After that, I hung out in the grass near Ms. Bea's with some other Impose folks, Vivian Girls, and some of their friends. Among other important facts, it was divulged that:

– Vivian Girls have 45 limited edition test copies of their first 7″. I bought one. That makes 44.

– They are playing eight shows in the next four days.

– Their drummer is into Dungeons and Dragons.

– Their bassist is getting a masters and is a Teaching Assistant for a college level Physics course.

– They are not all from New Brunswick, just the bassist.

-They were bummed about their set and thought it wasn't up to par. For the record, it just sounded less reverbed and more pared-down punk to my ears, and it was great.

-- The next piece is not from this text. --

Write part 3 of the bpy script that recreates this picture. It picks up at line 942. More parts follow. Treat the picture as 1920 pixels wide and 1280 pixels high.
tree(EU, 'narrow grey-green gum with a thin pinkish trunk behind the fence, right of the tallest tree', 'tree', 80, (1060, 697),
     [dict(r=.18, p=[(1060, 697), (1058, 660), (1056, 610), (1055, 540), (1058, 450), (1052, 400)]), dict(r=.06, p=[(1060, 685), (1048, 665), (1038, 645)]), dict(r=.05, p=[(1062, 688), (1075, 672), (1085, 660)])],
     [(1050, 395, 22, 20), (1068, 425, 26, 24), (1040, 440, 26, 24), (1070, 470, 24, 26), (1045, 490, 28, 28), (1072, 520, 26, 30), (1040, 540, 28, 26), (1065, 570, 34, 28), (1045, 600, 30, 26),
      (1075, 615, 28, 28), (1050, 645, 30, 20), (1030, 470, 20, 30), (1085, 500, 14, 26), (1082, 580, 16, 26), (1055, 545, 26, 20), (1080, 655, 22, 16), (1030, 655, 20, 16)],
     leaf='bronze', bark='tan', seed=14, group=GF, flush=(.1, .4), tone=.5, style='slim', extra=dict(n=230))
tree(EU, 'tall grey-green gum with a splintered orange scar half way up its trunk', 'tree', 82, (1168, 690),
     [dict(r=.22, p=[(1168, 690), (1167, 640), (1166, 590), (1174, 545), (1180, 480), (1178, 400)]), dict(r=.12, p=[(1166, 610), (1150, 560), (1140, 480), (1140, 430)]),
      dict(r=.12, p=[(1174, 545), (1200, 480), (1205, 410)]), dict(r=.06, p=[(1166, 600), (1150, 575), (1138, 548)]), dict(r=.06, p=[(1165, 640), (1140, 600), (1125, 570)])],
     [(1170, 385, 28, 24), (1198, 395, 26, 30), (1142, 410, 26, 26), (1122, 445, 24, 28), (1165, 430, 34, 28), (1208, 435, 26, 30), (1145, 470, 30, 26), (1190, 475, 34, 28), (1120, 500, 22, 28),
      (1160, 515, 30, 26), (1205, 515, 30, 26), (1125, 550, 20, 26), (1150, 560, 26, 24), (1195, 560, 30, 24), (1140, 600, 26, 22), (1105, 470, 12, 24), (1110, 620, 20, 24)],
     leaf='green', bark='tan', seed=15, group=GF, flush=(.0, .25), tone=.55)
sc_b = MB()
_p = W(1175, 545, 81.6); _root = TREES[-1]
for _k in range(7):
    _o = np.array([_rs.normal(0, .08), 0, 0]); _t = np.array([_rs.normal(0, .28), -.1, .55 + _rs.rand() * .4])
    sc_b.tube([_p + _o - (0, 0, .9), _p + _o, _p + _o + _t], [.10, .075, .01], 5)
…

[Above: dd/mm/yyyy, aka Day Month Year.]

Later that night, after watching a few hours of that TV show about Hugh Hefner's “girlfriends” back at the house where I'm crashing, I ventured to the University area, where after three convenience stores rejected my out of state ID and one accused me of trying to shop lift, I managed to acquire a Sparks and a bit of bearing, enough at least to find the acoustic sets–yet again put on by Todd Patrick–going down in the middle of University of Texas. My favorite was definitely dd/mm/yyyy (Day Month Year), which involved two saxophones, a floor tom, and three acoustic guitarists wandering through the audience riffing on a few chromatically inclined melodies.

After that, a raccoon watched me piss in a ravine and I drank a few red bulls and got to that aforementioned crap in these strangers' bathroom. Good morning.